2- Kürt toplumu Suriye devletinin ayrılmaz bir parçası olarak tanınmaktadır ve Suriye hükümeti onların vatandaşlık haklarını ve tüm yasal haklarını garanti altına almaktadır.

3- Suriye'nin bütün bölgelerinde çatışmaların tamamen durdurulması.

4- Kuzeydoğu Suriye'deki tüm sivil ve askeri kurumların, sınır kapıları, havaalanları, petrol ve doğalgaz sahaları dahil olmak üzere Suriye hükümetinin yönetimine entegre edilmesi.

5- Suriyeli tüm mültecilerin ülkelerine geri dönmelerinin sağlanması ve güvenliklerinin Suriye hükümeti tarafından sağlanması.

6- Suriye hükümetinin, Esad rejiminin kalıntılarına ve ülkenin güvenliğini ve birliğini tehlikeye atan her türlü tehdide karşı mücadelesini desteklemek.

7- Suriye toplumunun farklı kesimleri arasında ayrışma yaratmaya yönelik her türlü çağrıyı, nefret söylemini ve girişimi reddediyoruz.

8- Yürütme kurulları bu anlaşmanın yıl sonuna kadar hayata geçirilmesi için çalışacak.

Mısır'ın alternatif 'Gazze planı'na yeşil ışık​


Erdoğan'ın gündemindeki bir diğer başlık ABD Başkanı Donald Trump'ın Gazze'yi ele geçirme planına alternatif sunan Mısır'ın önerisiydi.
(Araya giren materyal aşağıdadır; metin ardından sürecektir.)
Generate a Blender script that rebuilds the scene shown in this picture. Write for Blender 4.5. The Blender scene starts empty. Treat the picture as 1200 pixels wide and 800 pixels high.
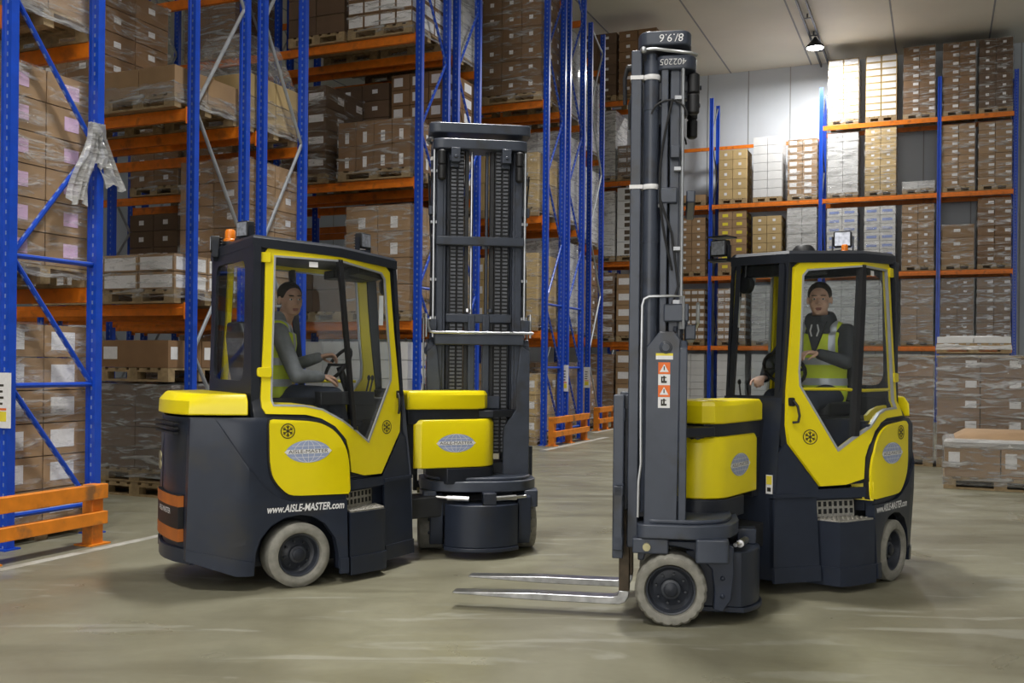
import bpy, bmesh, math, random
from mathutils import Vector, Matrix
from mathutils.geometry import tessellate_polygon
PI = math.pi
S = bpy.context.scene
COL = S.collection
rnd = random.Random(7)

# ------------------------------------------------------------------ materials
def _nt(name):
    m = bpy.data.materials.new(name); m.use_nodes = True
    nt = m.node_tree
    return m, nt, nt.nodes['Principled BSDF']

def mat(name, col, rough=.5, metal=0., var=.12, scale=9., bump=0., coat=0., rand=0., spec=.5, dirt=None):
    """Principled surface with a soft procedural mottling, optional per-object variation."""
    m, nt, p = _nt(name)
    N, L = nt.nodes.new, nt.links.new
    tc = N('ShaderNodeTexCoord'); nz = N('ShaderNodeTexNoise')
    nz.inputs['Scale'].default_value = scale; nz.inputs['Detail'].default_value = 4
    L(tc.outputs['Object'], nz.inputs['Vector'])
    mr = N('ShaderNodeMapRange'); L(nz.outputs['Fac'], mr.inputs['Value'])
    mr.inputs['From Min'].default_value = .3; mr.inputs['From Max'].default_value = .7
    mr.inputs['To Min'].default_value = 1 - var; mr.inputs['To Max'].default_value = 1 + var
    fac = mr.outputs['Result']
    if rand:
        oi = N('ShaderNodeObjectInfo'); r2 = N('ShaderNodeMapRange')
        L(oi.outputs['Random'], r2.inputs['Value'])
        r2.inputs['To Min'].default_value = 1 - rand; r2.inputs['To Max'].default_value = 1 + rand
        mu = N('ShaderNodeMath'); mu.operation = 'MULTIPLY'
        L(fac, mu.inputs[0]); L(r2.outputs['Result'], mu.inputs[1]); fac = mu.outputs[0]
    vm = N('ShaderNodeVectorMath'); vm.operation = 'SCALE'
    vm.inputs[0].default_value = col[:3]; L(fac, vm.inputs['Scale'])
    out = vm.outputs['Vector']
    if dirt:
        n2 = N('ShaderNodeTexNoise'); n2.inputs['Scale'].default_value = dirt[1]; n2.inputs['Detail'].default_value = 6
        L(tc.outputs['Object'], n2.inputs['Vector'])
        cr = N('ShaderNodeMapRange'); L(n2.outputs['Fac'], cr.inputs['Value'])
        cr.inputs['From Min'].default_value = .56; cr.inputs['From Max'].default_value = .7
        mx = N('ShaderNodeMix'); mx.data_type = 'RGBA'
        L(cr.outputs['Result'], mx.inputs['Factor']); L(out, mx.inputs['A'])
        mx.inputs['B'].default_value = (*dirt[0], 1); out = mx.outputs['Result']
    L(out, p.inputs['Base Color'])
    p.inputs['Roughness'].default_value = rough; p.inputs['Metallic'].default_value = metal
    p.inputs['Specular IOR Level'].default_value = spec
    p.inputs['Coat Weight'].default_value = coat; p.inputs['Coat Roughness'].default_value = .12
    if bump:
        b = N('ShaderNodeBump'); b.inputs['Strength'].default_value = bump; b.inputs['Distance'].default_value = .01
        L(nz.outputs['Fac'], b.inputs['Height']); L(b.outputs['Normal'], p.inputs['Normal'])
    return m

def glass_mat(name, tint, gloss, rough=.02, blend=.25):
    m = bpy.data.materials.new(name); m.use_nodes = True
    nt = m.node_tree; nt.nodes.clear(); N, L = nt.nodes.new, nt.links.new
    o = N('ShaderNodeOutputMaterial'); t = N('ShaderNodeBsdfTransparent'); g = N('ShaderNodeBsdfGlossy')
    t.inputs['Color'].default_value = (*tint, 1); g.inputs['Roughness'].default_value = rough
    lw = N('ShaderNodeLayerWeight'); lw.inputs['Blend'].default_value = blend
    mr = N('ShaderNodeMapRange'); L(lw.outputs['Facing'], mr.inputs['Value'])
    mr.inputs['To Min'].default_value = gloss; mr.inputs['To Max'].default_value = .16
    mx = N('ShaderNodeMixShader'); L(mr.outputs['Result'], mx.inputs['Fac'])
    L(t.outputs[0], mx.inputs[1]); L(g.outputs[0], mx.inputs[2]); L(mx.outputs[0], o.inputs['Surface'])
    return m

def film_mat(name, op, white=.75, amp=.45):
    """Crinkled stretch film: see-through, with milky folds, painted white highlight streaks and sharp glints."""
    m = bpy.data.materials.new(name); m.use_nodes = True
    nt = m.node_tree; nt.nodes.clear(); N, L = nt.nodes.new, nt.links.new
    o = N('ShaderNodeOutputMaterial'); t = N('ShaderNodeBsdfTransparent'); p = N('ShaderNodeBsdfPrincipled')
    tc = N('ShaderNodeTexCoord'); mp = N('ShaderNodeMapping'); mp.inputs['Scale'].default_value = (1.0, 1.0, 5.5)
    mp.inputs['Rotation'].default_value = (.25, .3, 0)
    L(tc.outputs['Object'], mp.inputs['Vector'])
    n = N('ShaderNodeTexNoise'); n.inputs['Scale'].default_value = 2.6; n.inputs['Detail'].default_value = 7; n.inputs['Roughness'].default_value = .62
    n.inputs['Distortion'].default_value = .8
    L(mp.outputs['Vector'], n.inputs['Vector'])
    mr = N('ShaderNodeMapRange'); L(n.outputs['Fac'], mr.inputs['Value'])
    mr.inputs['From Min'].default_value = .49; mr.inputs['From Max'].default_value = .68  # narrow range paints white streaks in place of film highlights
    mr.inputs['To Min'].default_value = op; mr.inputs['To Max'].default_value = min(.95, op + amp)
    b = N('ShaderNodeBump'); b.inputs['Strength'].default_value = .9; b.inputs['Distance'].default_value = .12
    L(n.outputs['Fac'], b.inputs['Height']); L(b.outputs['Normal'], p.inputs['Normal'])
    p.inputs['Base Color'].default_value = (white, white, white, 1); p.inputs['Roughness'].default_value = .11
    p.inputs['Specular IOR Level'].default_value = 1.0; p.inputs['Coat Weight'].default_value = .6; p.inputs['Coat Roughness'].default_value = .06
    mx = N('ShaderNodeMixShader'); L(mr.outputs['Result'], mx.inputs['Fac'])
    L(t.outputs[0], mx.inputs[1]); L(p.outputs[0], mx.inputs[2]); L(mx.outputs[0], o.inputs['Surface'])
    return m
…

Trump'ın planına günler süren sessizliğin ardından itiraz etmesi dikkat çeken Erdoğan, Mısır'ın planına yeşil ışık yaktı:

"Gazze'nin geleceğine yönelik Kahire'deki Gazze planını çok doğru buluyoruz. Netenyahu hükümetinin ateşkesi baltalama girişimi ilk günden beri sürüyor. Mevcut hükümetin ne yapmaya çalıştığını çok iyi biliyoruz. Bölgemizdeki yeni planların devreye alınmasına geçit vermeyeceğiz. Filistinlileri topraklarından sürgün ederek Filistin halkına ikinci Nekbe projelerinin hiçbiri kabul edilemez. Filistin'in tapusu Filistinlilerin elindedir."

Mısır'ın planı ne sunuyor?​


Plan üç ana aşamadan oluşuyor: Ara tedbirler, yeniden yapılanma ve idare. Yaklaşık altı ay sürmesi öngörülen ilk kurtarma aşaması, bölgedeki mayınların temizlenmesini ve geçici barınma sağlanmasını kapsıyor. Gazze’deki temel altyapının yeniden inşasına odaklanan sonraki aşamaların toplam dört ila beş yıl içerisinde gerçekleşmesi öngörülüyor.
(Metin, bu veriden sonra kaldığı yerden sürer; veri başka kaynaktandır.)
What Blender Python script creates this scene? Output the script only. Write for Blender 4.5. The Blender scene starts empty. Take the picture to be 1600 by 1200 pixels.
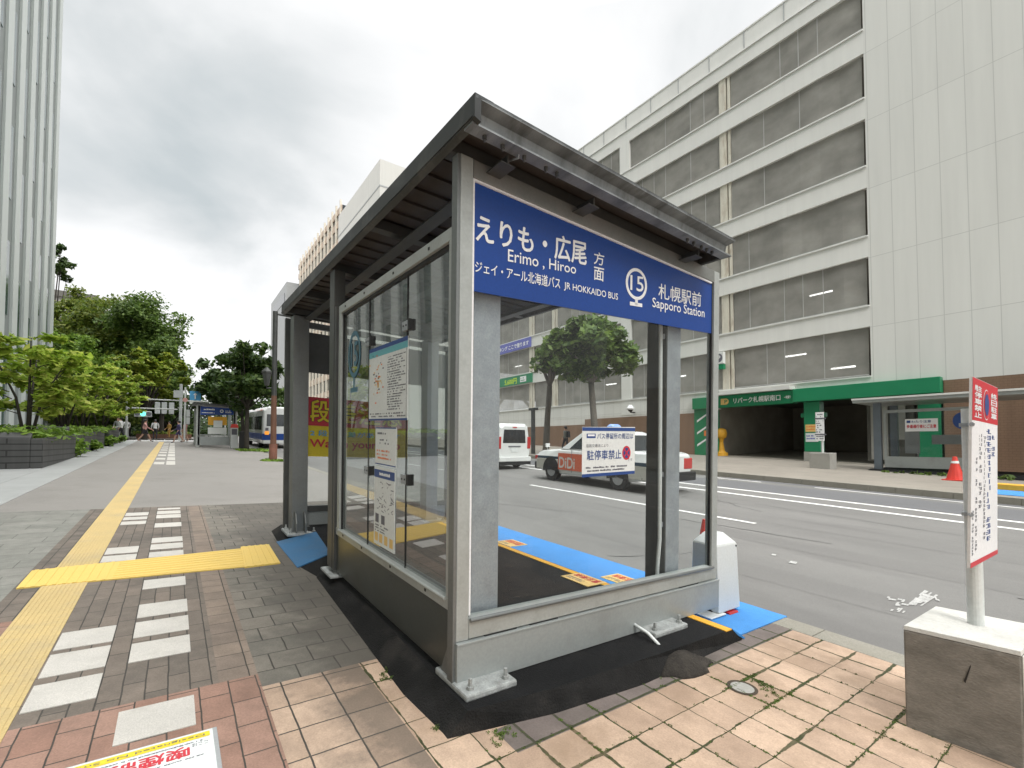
import bpy, math, random
import numpy as np
from mathutils import Vector, Matrix
random.seed(7); rng = np.random.default_rng(7)
SC = bpy.context.scene; COL = SC.collection
# ---------------------------------------------------------------- camera
F, CY, YAW, PITCH, CAMH = 723.37, 669.593, 0.630931, 0.031324, 1.43
A, B = 0.033553, 0.0370165            # the pavement climbs along +X and falls towards the road (-Y)
fw = Vector((math.cos(PITCH)*math.cos(YAW), -math.cos(PITCH)*math.sin(YAW), math.sin(PITCH)))
rt = fw.cross(Vector((0, 0, 1))).normalized(); up = rt.cross(fw)
cd = bpy.data.cameras.new('camera'); cam = bpy.data.objects.new('camera', cd); COL.objects.link(cam)
cam.matrix_world = Matrix(((rt.x, up.x, -fw.x, 0), (rt.y, up.y, -fw.y, 0), (rt.z, up.z, -fw.z, CAMH), (0, 0, 0, 1)))
cd.sensor_width = 36; cd.lens = 36*F/1600; cd.shift_y = (CY-600)/1600; cd.clip_start = .05; cd.clip_end = 2000
SC.camera = cam
# ---------------------------------------------------------------- sky, sun, exposure
SUN_EL, SUN_AZ = math.radians(48), math.radians(163)      # azimuth of the sun in the XY plane, counter-clockwise from +X
w = bpy.data.worlds.new('World'); SC.world = w; w.use_nodes = True
nt = w.node_tree; nt.nodes.clear()
def N(t, **k):
    n = nt.nodes.new(t)
    for a, b in k.items():
        if a == 'inp':
            for i, v in b.items(): n.inputs[i].default_value = v
        else: setattr(n, a, b)
    return n
def L(a, b): nt.links.new(a, b)
sky = N('ShaderNodeTexSky', sky_type='NISHITA', sun_disc=False, sun_elevation=SUN_EL, sun_rotation=math.radians(90)-SUN_AZ)
tc = N('ShaderNodeTexCoord'); sep = N('ShaderNodeSeparateXYZ'); L(tc.outputs['Generated'], sep.inputs[0])
zc = N('ShaderNodeMath', operation='MAXIMUM', inp={1: 0.0}); L(sep.outputs['Z'], zc.inputs[0])
zp = N('ShaderNodeMath', operation='ADD', inp={1: .22}); L(zc.outputs[0], zp.inputs[0])
dx = N('ShaderNodeMath', operation='DIVIDE'); L(sep.outputs['X'], dx.inputs[0]); L(zp.outputs[0], dx.inputs[1])
dy = N('ShaderNodeMath', operation='DIVIDE'); L(sep.outputs['Y'], dy.inputs[0]); L(zp.outputs[0], dy.inputs[1])
cmb = N('ShaderNodeCombineXYZ'); L(dx.outputs[0], cmb.inputs[0]); L(dy.outputs[0], cmb.inputs[1]); mpv = N('ShaderNodeVectorMath', operation='ADD', inp={1: (3.1, 1.2, 0)}); L(cmb.outputs[0], mpv.inputs[0])
no = N('ShaderNodeTexNoise', inp={'Scale': 1.05, 'Detail': 9, 'Roughness': .5, 'Distortion': .35}); L(mpv.outputs[0], no.inputs['Vector'])
no2 = N('ShaderNodeTexNoise', inp={'Scale': .55, 'Detail': 4, 'Roughness': .5}); L(mpv.outputs[0], no2.inputs['Vector'])
am = N('ShaderNodeMath', operation='MULTIPLY_ADD', inp={1: .55}); L(no2.outputs[0], am.inputs[0]); L(no.outputs[0], am.inputs[2])
cr = N('ShaderNodeValToRGB'); L(am.outputs[0], cr.inputs[0])
e = cr.color_ramp.elements
e[0].position = .58; e[0].color = (.36, .39, .40, 1); e[1].position = .80; e[1].color = (.64, .64, .64, 1)
m1 = e.new(.66); m1.color = (.445, .463, .468, 1); m2 = e.new(.725); m2.color = (.55, .558, .56, 1)
# an overcast sky is brighter overhead than at the horizon
gz = N('ShaderNodeMapRange', inp={1: .69, 2: .97, 3: 1.0, 4: 6.0}); L(zc.outputs[0], gz.inputs[0])
cl = N('ShaderNodeVectorMath', operation='SCALE'); L(cr.outputs[0], cl.inputs[0]); L(gz.outputs[0], cl.inputs['Scale'])
c10 = N('ShaderNodeVectorMath', operation='SCALE', inp={'Scale': 10.0}); L(cl.outputs[0], c10.inputs[0])
mx = N('ShaderNodeMix', data_type='RGBA', inp={0: .96}); L(sky.outputs[0], mx.inputs[6]); L(c10.outputs[0], mx.inputs[7])
bg = N('ShaderNodeBackground', inp={'Strength': .1}); L(mx.outputs[2], bg.inputs[0])
ow = N('ShaderNodeOutputWorld'); L(bg.outputs[0], ow.inputs[0])
sd = bpy.data.lights.new('sun', 'SUN'); sd.energy = 1.4; sd.angle = math.radians(24); sd.color = (1, .98, .95)
so = bpy.data.objects.new('sun', sd); COL.objects.link(so); so.location = (0, 0, 60)
sv = Vector((math.cos(SUN_EL)*math.cos(SUN_AZ), math.cos(SUN_EL)*math.sin(SUN_AZ), math.sin(SUN_EL)))
so.rotation_euler = sv.to_track_quat('Z', 'Y').to_euler()
vs = SC.view_settings; vs.view_transform = 'Standard'; vs.look = 'None'; vs.exposure = 0.78; vs.gamma = 1
# ---------------------------------------------------------------- measuring helpers: a point of the photograph -> a place in the world
def ray(px, py): return fw + rt*((px-800)/F) - up*((py-CY)/F)
def plane(px, py, a, b, c):
    d = ray(px, py); t = (CAMH-c)/(a*d.x+b*d.y-d.z); return d*t+Vector((0, 0, CAMH))
def G(px, py, dz=0): return plane(px, py, A, B, dz)                 # on the near pavement
def RDP(px, py): return plane(px, py, A, -.01, -.2936)              # on the road
def FP(px, py): return plane(px, py, A, 0, .02)                     # on the far pavement
def atY(px, py, Y): d = ray(px, py); return d*(Y/d.y)+Vector((0, 0, CAMH))
def atX(px, py, X): d = ray(px, py); return d*(X/d.x)+Vector((0, 0, CAMH))
def dep(px, py, de): return ray(px, py)*de+Vector((0, 0, CAMH))
def gz_(x, y): return A*x+B*y
def rz_(x, y): return A*x-.01*y-.2936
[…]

Maliyeti 3 milyar dolar olarak hesaplanan ilk aşamada Filistin Ulusal Yönetimi’ne bağlı faaliyet gösterecek Filistinli “teknokratlardan” oluşan bir komitenin Gazze Şeridi’nin kuzey-güney ana karayolu olan Selah el Din Caddesi’ndeki enkazı temizlemesi planlanıyor. Yollar açıldıktan sonra 1,2 milyon kişinin barınması için 200 bin geçici konut inşa edilecek ve 60 bin hasarlı bina restore edilecek.

Plana göre, uzun vadeli yeniden yapılanma, ara tedbirlerin tamamlanmasının ardından dört ila beş yıl daha gerektiriyor. Bu süre zarfında en az 400 bin kalıcı konutun inşa edilmesinin yanı sıra Gazze'nin limanının ve uluslararası havaalanının yeniden inşası hedefleniyor. Su, atık sistemi, telekomünikasyon hizmetleri ve elektrik gibi temel ihtiyaçların da kademeli olarak yeniden sağlanması hedefler arasında. Bu aşamanın maliyeti 20 milyar dolar olarak hesaplanmış.
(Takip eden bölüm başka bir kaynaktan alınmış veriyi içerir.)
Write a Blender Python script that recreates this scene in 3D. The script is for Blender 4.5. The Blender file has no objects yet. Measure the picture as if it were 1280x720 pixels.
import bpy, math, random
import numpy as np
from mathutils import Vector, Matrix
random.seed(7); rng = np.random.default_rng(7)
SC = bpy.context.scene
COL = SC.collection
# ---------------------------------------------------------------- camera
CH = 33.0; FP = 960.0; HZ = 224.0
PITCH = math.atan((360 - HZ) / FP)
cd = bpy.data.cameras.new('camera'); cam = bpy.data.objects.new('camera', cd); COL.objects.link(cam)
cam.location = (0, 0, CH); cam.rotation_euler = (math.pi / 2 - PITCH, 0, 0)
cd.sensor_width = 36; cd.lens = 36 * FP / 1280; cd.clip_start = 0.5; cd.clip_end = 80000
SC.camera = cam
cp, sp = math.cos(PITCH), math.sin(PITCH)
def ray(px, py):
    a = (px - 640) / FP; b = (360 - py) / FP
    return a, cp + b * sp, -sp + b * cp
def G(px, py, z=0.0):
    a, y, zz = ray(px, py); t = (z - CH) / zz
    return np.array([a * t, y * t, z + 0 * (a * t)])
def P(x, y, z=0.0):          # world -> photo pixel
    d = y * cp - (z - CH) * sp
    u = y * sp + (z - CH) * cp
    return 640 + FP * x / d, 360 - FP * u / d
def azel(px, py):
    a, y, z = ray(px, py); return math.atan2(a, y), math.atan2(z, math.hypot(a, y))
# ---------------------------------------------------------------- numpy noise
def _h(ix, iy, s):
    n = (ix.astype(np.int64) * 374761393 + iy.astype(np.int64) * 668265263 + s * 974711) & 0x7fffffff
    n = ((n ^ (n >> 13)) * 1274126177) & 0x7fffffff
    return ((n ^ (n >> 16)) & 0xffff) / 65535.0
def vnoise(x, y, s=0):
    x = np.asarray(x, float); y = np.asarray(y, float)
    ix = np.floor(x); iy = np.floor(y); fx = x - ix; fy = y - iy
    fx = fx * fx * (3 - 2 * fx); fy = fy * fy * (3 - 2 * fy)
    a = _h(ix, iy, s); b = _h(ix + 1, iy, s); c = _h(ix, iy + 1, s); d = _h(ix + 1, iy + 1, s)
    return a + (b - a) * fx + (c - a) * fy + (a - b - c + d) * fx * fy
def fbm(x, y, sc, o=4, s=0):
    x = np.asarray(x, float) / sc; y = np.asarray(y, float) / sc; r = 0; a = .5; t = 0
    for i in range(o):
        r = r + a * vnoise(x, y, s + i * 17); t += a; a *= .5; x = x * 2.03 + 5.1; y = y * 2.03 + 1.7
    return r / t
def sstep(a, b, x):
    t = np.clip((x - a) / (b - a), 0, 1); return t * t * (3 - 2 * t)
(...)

Plan ayrıca Gazze'deki geçici yönetim organını destekleyecek bir mali fon olarak bir Yönlendirme ve Yönetim Konseyi kurulmasını öneriyor. Buna ek olarak, uluslararası bağışçıların bölgenin yeniden inşası ve uzun vadeli kalkınması için gerekli finansmanı sağlamaları amacıyla konferanslar düzenlenecek.

Yönetimde kimin olacağı meselesinde plan, Gazze'deki işlerin Hamas'ın yerine geçecek bir grup “bağımsız Filistinli teknokrat” tarafından geçici olarak yürütülmesini öngörüyor. Bu “teknokratik” hükümetin kurulması için Filistinlilerle işbirliği içinde çalıştığını söyleyen El Sisi'ye göre bu idare, insani yardımın denetlenmesinden sorumlu olacak ve Filistin Ulusal Yönetimi'nin geri dönüp Gazze'yi yönetebilmesinin önünü açacak. İdarenin tesis edilmesini içeren bu üçüncü aşamanın maliyeti ise 30 milyar dolar olarak öngörülüyor. Yani Mısır’ın hazırladığı planın toplam maliyeti 53 milyar dolar.